On an index formula for the relative class number of a cyclotomic number field (Q752073)

Let \(h^-\) denote the relative class number of the cyclotomic field \(\mathbb Q(\zeta)\), where \(\zeta\) is a primitive \(p^n\)-th root of 1 \((p\) an odd prime, \(n\ge 1)\).

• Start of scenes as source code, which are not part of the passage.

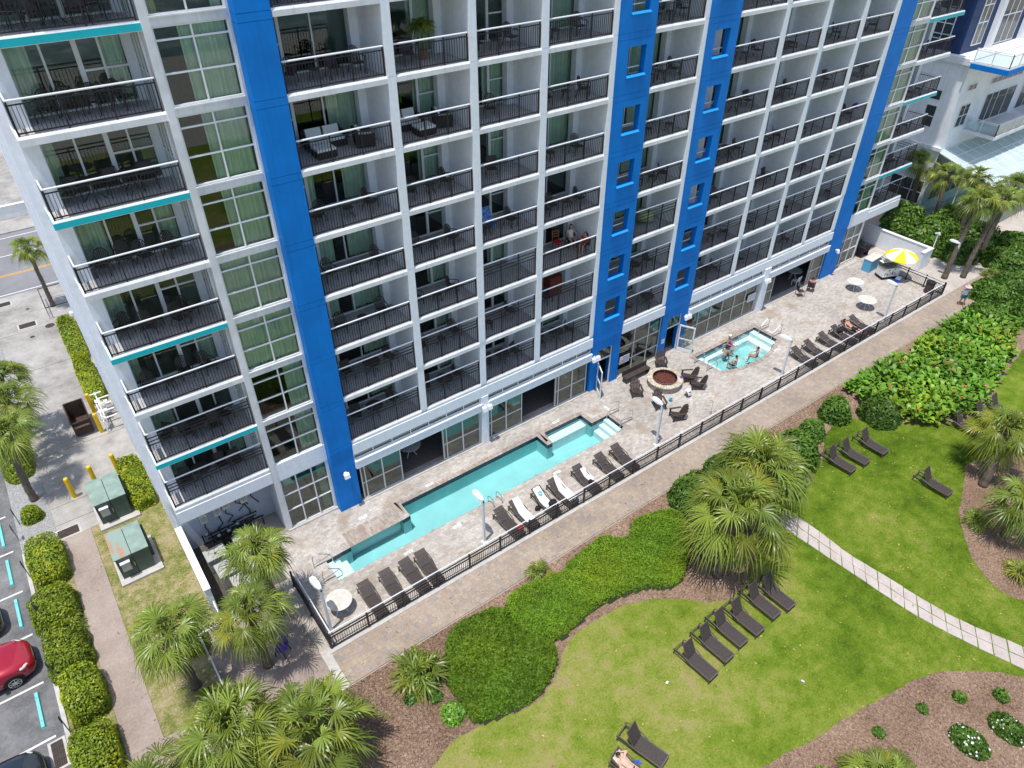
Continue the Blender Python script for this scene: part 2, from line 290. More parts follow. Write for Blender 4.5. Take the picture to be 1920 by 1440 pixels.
# ------------------------------------------------------------------ mesh helpers
class MB:
    def __init__(s): s.v = []; s.f = []; s.mi = []; s.m = 0
    def add(s, vs, fs):
        b = len(s.v); s.v.extend([tuple(p) for p in vs])
        for f in fs: s.f.append([i+b for i in f]); s.mi.append(s.m)
        return s
    def box(s, x0, y0, z0, x1, y1, z1):
        return s.add([(x0,y0,z0),(x1,y0,z0),(x1,y1,z0),(x0,y1,z0),(x0,y0,z1),(x1,y0,z1),(x1,y1,z1),(x0,y1,z1)],
                     [(0,3,2,1),(4,5,6,7),(0,1,5,4),(1,2,6,5),(2,3,7,6),(3,0,4,7)])
    def obox(s, c, size, mtx=None):
        hx, hy, hz = size[0]/2, size[1]/2, size[2]/2
        vs = [Vector((x*hx, y*hy, z*hz)) for z in (-1,1) for y in (-1,1) for x in (-1,1)]
        if mtx is not None: vs = [mtx @ v for v in vs]
        c = Vector(c)
        return s.add([v+c for v in vs], [(0,2,3,1),(4,5,7,6),(0,1,5,4),(1,3,7,5),(3,2,6,7),(2,0,4,6)])
    def bar(s, a, b, w, h=None, up=(0,0,1)):
        a = Vector(a); b = Vector(b); d = (b-a); l = d.length; d.normalize()
        u = Vector(up)
        if abs(d.dot(u)) > .95: u = Vector((1,0,0))
        x = d.cross(u).normalized(); z = x.cross(d)
        return s.obox((a+b)/2, (w, l, h or w), Matrix((x, d, z)).transposed())
    def tube(s, pts, r, n=8, cap=True):
        pts = [Vector(p) for p in pts]; k = len(pts)
        rs = r if isinstance(r, (list, tuple)) else [r]*k
        base = len(s.v); px = None
        for i, p in enumerate(pts):
            d = (pts[min(i+1,k-1)] - pts[max(i-1,0)]).normalized()
            if px is None:
                a = Vector((0,0,1)) if abs(d.z) < .9 else Vector((1,0,0)); px = d.cross(a).normalized()
            else: px = (px - d*px.dot(d)).normalized()
            py = d.cross(px)
            for j in range(n):
                t = 2*math.pi*j/n; s.v.append(tuple(p + (px*math.cos(t)+py*math.sin(t))*rs[i]))
        for i in range(k-1):
            for j in range(n):
                s.f.append([base+i*n+j, base+i*n+(j+1)%n, base+(i+1)*n+(j+1)%n, base+(i+1)*n+j]); s.mi.append(s.m)
        if cap:
            s.f.append([base+j for j in range(n)][::-1]); s.mi.append(s.m)
            s.f.append([base+(k-1)*n+j for j in range(n)]); s.mi.append(s.m)
        return s
    def lathe(s, prof, n=24, c=(0,0,0)):
        base = len(s.v); k = len(prof)
        for r, z in prof:
            for j in range(n):
                t = 2*math.pi*j/n; s.v.append((c[0]+r*math.cos(t), c[1]+r*math.sin(t), c[2]+z))
        for i in range(k-1):
            for j in range(n):
                s.f.append([base+i*n+j, base+i*n+(j+1)%n, base+(i+1)*n+(j+1)%n, base+(i+1)*n+j]); s.mi.append(s.m)
        s.f.append([base+j for j in range(n)][::-1]); s.mi.append(s.m)
        s.f.append([base+(k-1)*n+j for j in range(n)]); s.mi.append(s.m)
        return s
    def ell(s, c, r, n=12, k=8):
        base = len(s.v)
        for i in range(k+1):
            ph = -math.pi/2 + math.pi*i/k
            for j in range(n):
                t = 2*math.pi*j/n
                s.v.append((c[0]+r[0]*math.cos(ph)*math.cos(t), c[1]+r[1]*math.cos(ph)*math.sin(t), c[2]+r[2]*math.sin(ph)))
        for i in range(k):
            for j in range(n):
                s.f.append([base+i*n+j, base+i*n+(j+1)%n, base+(i+1)*n+(j+1)%n, base+(i+1)*n+j]); s.mi.append(s.m)
        return s
    def prism(s, poly, z0, z1, holes=()):
        loops = [[Vector((x, y, 0)) for x, y in poly]] + [[Vector((x, y, 0)) for x, y in h] for h in holes]
        tris = tessellate_polygon(loops); flat = [p for l in loops for p in l]
        s.add([(p.x, p.y, z1) for p in flat], [t if (flat[t[1]]-flat[t[0]]).cross(flat[t[2]]-flat[t[0]]).z > 0 else t[::-1] for t in tris])
        if z0 is not None:
            for l in loops:
                n = len(l)
                vs = [(p.x, p.y, z0) for p in l] + [(p.x, p.y, z1) for p in l]
                s.add(vs, [(i, (i+1) % n, n+(i+1) % n, n+i) for i in range(n)])
        return s
    def build(s, name, mats, parent=None, smooth=False, loc=None, rz=None):
        me = bpy.data.meshes.new(name); me.from_pydata(s.v, [], s.f); me.validate()
        for m in (mats if isinstance(mats, (list, tuple)) else [mats]): me.materials.append(M[m] if isinstance(m, str) else m)
        if any(s.mi) and len(s.mi) == len(me.polygons): me.polygons.foreach_set('material_index', s.mi)
        if smooth: me.polygons.foreach_set('use_smooth', [True]*len(me.polygons))
        me.update()
        return link(name, me, parent, loc, rz)
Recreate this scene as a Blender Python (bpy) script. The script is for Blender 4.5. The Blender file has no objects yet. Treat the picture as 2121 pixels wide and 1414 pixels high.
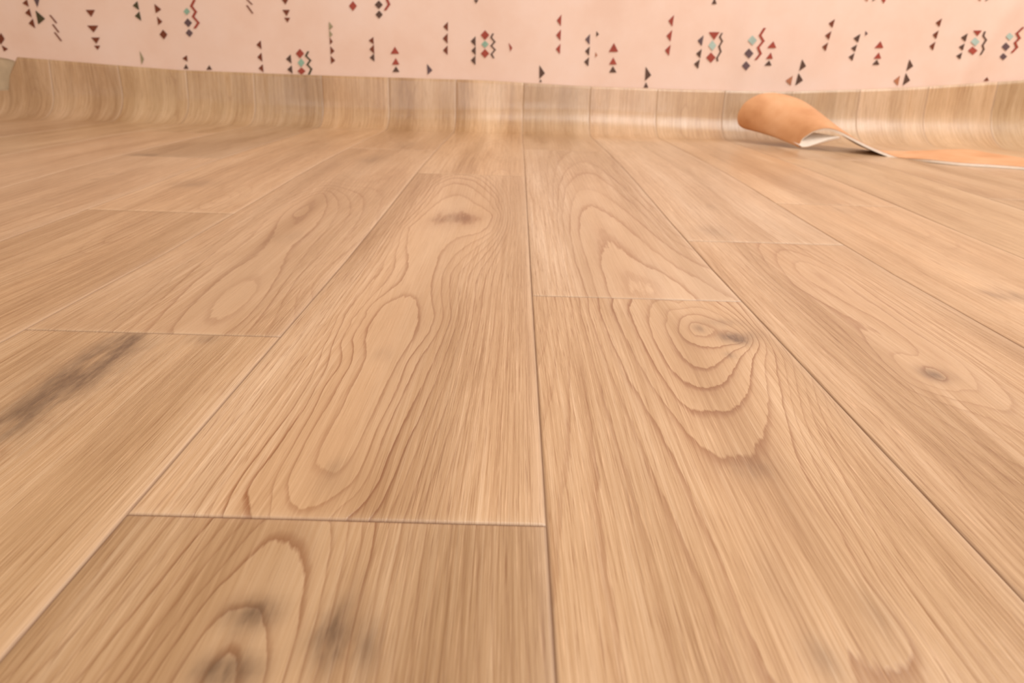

Set \(\eta =p(1+\zeta)/(1-\zeta)\). \textit{K. Girstmair} [ibid. 32, No.1, 100--110 (1989; Zbl 0675.12002)] established an index formula, valid for any imaginary abelian field, which in this case reads \[ ((1-J)\mathbb Z[\zeta] : \mathbb Z[G]\eta)=ch^-. \tag{*} \] Here \(J\) stands for the complex conjugation, \(G= \mathrm{Gal}(\mathbb Q(\zeta)/\mathbb Q)\), and \(c\) is an explicitly given rational integer. The author deduces (*) from the class number formula \(p^{n(r- 1)}h^-=| D|\), where \(r=(p-1)p^{n-1}/2\) and \(D\) denotes the so-called Maillet determinant. The latter formula was proved for \(n=1\) by \textit{L. Carlitz} and \textit{F. R. Olson} [Proc. Am. Math. Soc. 6, 265--269 (1955; Zbl 0065.02703)] and in the general case by the reviewer [Ann. Univ. Turku., Ser. A I 105, 15 p. (1967; Zbl 0171.01202)].